Mohon tunggu...
Ikhwan Mansyur Situmeang
Ikhwan Mansyur Situmeang Mohon Tunggu... -

Staf Pusat Data dan Informasi Dewan Perwakilan Daerah Republik Indonesia

Selanjutnya

Tutup

Politik

“Syarat Domisili” Calon Anggota DPD Sangat Merugikan

1 Maret 2013   08:26 Diperbarui: 24 Juni 2015   17:30 1491
+
Laporkan Konten
Laporkan Akun
Kompasiana adalah platform blog. Konten ini menjadi tanggung jawab bloger dan tidak mewakili pandangan redaksi Kompas.
Lihat foto
Politik. Sumber ilustrasi: FREEPIK/Freepik

Ketua Panitia Perancang Undang-Undang (PPUU) Dewan Perwakilan Daerah (DPD) I Wayan Sudirta mengingatkan bahwa “syarat domisili” calon anggota DPD peserta pemilihan umum (pemilu) dalam Undang-Undang Nomor 8 Tahun 2012 tentang Pemilihan Umum Anggota Dewan Perwakilan Rakyat, Dewan Perwakilan Daerah, dan Dewan Perwakilan Rakyat Daerah (UU Pemilu) sangat merugikan DPD (daerah), karena memberikan kesempatan kepada calon perorangan (anggota DPD) peserta pemilu di luar daerah pemilihan untuk dapat menjadi peserta pemilu anggota DPD. Idealnya, calon anggota DPD harus memenuhi syarat domisili di provinsi yang bersangkutan.

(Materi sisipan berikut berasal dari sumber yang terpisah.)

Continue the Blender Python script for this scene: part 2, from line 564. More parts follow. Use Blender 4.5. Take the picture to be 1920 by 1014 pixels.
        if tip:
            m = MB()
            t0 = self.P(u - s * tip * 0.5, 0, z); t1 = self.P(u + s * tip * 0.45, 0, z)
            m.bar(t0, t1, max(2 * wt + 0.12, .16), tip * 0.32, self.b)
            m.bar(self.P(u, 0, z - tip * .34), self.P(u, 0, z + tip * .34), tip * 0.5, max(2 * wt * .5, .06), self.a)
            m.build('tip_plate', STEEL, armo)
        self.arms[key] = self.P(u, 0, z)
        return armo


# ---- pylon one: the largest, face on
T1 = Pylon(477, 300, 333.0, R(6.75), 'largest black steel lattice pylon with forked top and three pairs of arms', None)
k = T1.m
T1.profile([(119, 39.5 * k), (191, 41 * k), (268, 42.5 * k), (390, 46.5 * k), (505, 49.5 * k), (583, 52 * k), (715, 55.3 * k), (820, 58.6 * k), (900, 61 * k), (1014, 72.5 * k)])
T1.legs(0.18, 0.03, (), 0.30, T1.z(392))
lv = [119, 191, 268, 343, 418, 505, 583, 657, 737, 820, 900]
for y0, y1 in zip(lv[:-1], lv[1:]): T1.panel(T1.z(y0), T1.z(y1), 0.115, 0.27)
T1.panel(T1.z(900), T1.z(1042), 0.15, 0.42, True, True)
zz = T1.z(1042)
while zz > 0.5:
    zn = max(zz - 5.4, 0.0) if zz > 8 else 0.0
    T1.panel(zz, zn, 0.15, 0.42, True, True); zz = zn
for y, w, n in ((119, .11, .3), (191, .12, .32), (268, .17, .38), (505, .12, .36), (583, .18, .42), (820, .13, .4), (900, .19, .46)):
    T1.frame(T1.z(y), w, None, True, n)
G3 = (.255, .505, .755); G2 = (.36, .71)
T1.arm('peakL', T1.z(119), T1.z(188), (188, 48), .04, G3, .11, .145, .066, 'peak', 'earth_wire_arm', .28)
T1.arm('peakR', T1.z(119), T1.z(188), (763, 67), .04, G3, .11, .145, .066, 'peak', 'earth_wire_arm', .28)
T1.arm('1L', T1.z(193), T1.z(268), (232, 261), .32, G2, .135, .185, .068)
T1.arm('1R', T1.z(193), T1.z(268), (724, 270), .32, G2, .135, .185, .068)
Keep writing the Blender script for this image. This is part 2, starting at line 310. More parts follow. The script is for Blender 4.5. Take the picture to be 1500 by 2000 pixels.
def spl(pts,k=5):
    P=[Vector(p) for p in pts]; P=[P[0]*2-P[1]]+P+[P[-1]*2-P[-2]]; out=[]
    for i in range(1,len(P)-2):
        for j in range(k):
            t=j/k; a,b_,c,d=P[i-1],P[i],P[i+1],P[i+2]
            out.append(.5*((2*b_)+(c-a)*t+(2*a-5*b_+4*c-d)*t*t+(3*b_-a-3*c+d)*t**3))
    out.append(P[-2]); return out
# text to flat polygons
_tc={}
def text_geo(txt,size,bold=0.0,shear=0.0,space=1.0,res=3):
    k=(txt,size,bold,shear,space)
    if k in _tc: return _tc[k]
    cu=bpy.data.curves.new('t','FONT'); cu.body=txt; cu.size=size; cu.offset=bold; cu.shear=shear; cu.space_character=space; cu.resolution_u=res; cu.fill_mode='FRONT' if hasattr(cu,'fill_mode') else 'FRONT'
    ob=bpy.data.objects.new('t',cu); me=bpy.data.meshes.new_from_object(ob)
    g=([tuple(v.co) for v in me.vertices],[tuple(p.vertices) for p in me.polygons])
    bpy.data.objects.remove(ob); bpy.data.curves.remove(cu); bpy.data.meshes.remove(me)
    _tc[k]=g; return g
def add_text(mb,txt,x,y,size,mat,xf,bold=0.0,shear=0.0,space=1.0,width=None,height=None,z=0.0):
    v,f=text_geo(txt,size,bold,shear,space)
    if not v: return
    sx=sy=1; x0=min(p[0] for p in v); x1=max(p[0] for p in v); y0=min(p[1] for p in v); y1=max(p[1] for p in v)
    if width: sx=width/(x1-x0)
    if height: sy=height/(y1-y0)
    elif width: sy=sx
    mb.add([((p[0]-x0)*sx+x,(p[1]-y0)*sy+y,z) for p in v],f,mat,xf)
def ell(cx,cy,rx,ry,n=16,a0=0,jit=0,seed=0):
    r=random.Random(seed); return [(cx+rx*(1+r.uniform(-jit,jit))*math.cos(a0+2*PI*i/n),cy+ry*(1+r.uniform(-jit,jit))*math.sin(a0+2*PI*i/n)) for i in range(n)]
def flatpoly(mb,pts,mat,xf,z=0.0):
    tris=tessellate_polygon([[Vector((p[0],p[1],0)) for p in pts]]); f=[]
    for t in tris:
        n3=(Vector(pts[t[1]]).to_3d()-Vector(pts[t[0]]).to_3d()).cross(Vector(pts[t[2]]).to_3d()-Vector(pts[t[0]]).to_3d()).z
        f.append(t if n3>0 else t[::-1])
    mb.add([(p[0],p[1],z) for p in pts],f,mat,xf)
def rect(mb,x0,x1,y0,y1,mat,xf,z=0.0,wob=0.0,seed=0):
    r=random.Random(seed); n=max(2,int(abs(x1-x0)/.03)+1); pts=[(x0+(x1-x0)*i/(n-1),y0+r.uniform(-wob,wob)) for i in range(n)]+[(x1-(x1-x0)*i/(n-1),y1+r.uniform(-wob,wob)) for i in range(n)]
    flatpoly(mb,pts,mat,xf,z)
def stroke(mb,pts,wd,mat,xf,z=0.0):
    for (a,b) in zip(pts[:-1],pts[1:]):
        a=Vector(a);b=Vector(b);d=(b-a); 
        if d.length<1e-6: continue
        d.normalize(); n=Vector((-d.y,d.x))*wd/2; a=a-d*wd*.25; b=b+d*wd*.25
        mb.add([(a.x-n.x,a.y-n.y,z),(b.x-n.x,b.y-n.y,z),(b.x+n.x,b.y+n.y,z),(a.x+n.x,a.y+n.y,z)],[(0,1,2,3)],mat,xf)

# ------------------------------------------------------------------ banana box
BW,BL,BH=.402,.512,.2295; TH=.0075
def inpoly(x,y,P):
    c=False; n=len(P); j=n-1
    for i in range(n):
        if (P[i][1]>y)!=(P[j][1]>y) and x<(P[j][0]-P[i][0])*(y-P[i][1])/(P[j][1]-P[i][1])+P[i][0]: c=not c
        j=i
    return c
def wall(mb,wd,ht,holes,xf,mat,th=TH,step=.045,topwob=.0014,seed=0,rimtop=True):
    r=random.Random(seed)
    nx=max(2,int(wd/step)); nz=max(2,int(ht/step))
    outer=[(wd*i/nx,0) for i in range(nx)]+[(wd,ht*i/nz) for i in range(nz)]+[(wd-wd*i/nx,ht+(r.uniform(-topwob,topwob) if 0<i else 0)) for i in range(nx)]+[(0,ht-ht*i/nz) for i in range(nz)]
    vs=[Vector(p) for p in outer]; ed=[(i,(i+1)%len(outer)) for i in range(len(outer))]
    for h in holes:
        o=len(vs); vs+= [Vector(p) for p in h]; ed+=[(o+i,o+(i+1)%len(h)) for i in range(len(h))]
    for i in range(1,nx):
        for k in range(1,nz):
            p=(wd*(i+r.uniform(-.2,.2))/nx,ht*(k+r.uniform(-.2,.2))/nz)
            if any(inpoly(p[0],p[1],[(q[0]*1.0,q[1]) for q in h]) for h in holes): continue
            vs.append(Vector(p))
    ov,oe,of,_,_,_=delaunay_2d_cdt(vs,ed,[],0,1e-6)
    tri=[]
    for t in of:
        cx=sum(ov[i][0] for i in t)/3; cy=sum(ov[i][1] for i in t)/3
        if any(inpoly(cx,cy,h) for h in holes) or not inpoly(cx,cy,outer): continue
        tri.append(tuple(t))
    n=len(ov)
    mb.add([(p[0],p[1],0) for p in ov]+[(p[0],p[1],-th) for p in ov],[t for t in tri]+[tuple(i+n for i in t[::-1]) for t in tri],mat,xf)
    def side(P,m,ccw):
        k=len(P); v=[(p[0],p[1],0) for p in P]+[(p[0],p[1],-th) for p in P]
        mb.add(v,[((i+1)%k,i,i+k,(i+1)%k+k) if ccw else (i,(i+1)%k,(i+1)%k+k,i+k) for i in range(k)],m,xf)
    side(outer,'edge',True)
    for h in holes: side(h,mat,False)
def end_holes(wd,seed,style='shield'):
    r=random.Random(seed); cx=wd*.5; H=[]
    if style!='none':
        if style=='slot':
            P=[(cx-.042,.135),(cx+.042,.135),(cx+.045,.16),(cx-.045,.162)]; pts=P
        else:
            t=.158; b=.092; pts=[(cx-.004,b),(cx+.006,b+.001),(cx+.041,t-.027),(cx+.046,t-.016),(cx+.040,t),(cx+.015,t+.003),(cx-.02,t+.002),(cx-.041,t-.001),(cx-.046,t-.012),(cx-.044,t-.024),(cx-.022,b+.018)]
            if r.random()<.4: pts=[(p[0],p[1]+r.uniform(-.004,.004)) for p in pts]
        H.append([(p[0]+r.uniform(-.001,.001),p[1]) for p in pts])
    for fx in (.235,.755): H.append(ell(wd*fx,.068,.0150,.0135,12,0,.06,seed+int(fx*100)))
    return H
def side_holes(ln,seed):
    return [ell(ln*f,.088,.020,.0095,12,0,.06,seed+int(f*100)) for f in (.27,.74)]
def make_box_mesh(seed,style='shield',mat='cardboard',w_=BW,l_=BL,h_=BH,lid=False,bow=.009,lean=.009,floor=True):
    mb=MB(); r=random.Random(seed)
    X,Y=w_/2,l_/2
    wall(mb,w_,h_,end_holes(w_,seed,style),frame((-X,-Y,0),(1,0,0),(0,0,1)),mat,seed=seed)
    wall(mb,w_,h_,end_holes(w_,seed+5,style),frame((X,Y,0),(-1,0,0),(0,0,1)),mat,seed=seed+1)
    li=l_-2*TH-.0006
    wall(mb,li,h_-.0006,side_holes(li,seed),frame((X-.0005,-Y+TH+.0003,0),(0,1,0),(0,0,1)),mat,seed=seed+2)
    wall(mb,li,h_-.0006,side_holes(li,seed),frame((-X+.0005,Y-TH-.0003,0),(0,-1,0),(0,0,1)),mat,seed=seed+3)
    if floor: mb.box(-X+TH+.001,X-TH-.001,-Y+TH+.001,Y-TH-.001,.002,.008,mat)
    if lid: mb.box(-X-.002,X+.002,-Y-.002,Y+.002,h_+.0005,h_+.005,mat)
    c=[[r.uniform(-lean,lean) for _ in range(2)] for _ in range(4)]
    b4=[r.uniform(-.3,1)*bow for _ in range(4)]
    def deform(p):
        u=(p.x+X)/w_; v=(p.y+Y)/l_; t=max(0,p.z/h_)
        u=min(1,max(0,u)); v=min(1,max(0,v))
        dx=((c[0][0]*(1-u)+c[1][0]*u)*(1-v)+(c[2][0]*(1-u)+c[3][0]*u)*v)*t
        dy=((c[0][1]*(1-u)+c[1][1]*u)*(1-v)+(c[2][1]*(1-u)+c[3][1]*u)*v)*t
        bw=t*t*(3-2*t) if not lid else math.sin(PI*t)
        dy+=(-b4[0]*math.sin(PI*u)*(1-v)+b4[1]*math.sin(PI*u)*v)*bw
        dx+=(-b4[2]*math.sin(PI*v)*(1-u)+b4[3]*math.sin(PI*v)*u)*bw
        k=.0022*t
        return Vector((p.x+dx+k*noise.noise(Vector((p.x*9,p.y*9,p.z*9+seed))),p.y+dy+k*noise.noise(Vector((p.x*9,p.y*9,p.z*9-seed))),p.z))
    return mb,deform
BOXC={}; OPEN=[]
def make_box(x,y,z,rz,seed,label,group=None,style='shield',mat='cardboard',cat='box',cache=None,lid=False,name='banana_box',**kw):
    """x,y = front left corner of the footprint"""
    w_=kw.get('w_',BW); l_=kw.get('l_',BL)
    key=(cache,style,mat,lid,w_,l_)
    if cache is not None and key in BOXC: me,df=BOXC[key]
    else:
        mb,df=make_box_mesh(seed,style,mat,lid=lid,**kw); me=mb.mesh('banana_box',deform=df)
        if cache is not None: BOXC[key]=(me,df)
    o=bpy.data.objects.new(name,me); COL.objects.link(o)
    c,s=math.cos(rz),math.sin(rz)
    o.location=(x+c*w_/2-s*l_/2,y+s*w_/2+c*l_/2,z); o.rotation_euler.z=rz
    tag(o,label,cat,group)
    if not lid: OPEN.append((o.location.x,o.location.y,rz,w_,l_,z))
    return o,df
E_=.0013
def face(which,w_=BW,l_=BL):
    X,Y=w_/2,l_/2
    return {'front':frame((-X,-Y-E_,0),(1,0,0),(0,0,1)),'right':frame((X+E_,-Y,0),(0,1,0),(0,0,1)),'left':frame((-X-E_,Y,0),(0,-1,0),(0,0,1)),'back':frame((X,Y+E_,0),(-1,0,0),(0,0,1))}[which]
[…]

“DPD (daerah) berpotensi sangat dirugikan. Apakah kita membiarkan DPR (Dewan Perwakilan Rakyat) tidak menghiraukan putusan MK (Mahkamah Konstitusi)? Ini patut jadi pemikiran kita, kesepakatan kita. Sebaiknya kita mengambil inisiatif. Kalau DPR mengabaikan putusan MK, lalu siapa lagi yang menghormati putusan MK?” Wayan, kelahiran Pidpid (Karangasem, Bali), 20 Desember 1950, menyatakannya ketika membacakan Laporan Perkembangan Pelaksanaan Tugas PPUU DPD di Sidang Paripurna DPD, Kompleks Parlemen, Senayan, Jakarta, Selasa (26/2).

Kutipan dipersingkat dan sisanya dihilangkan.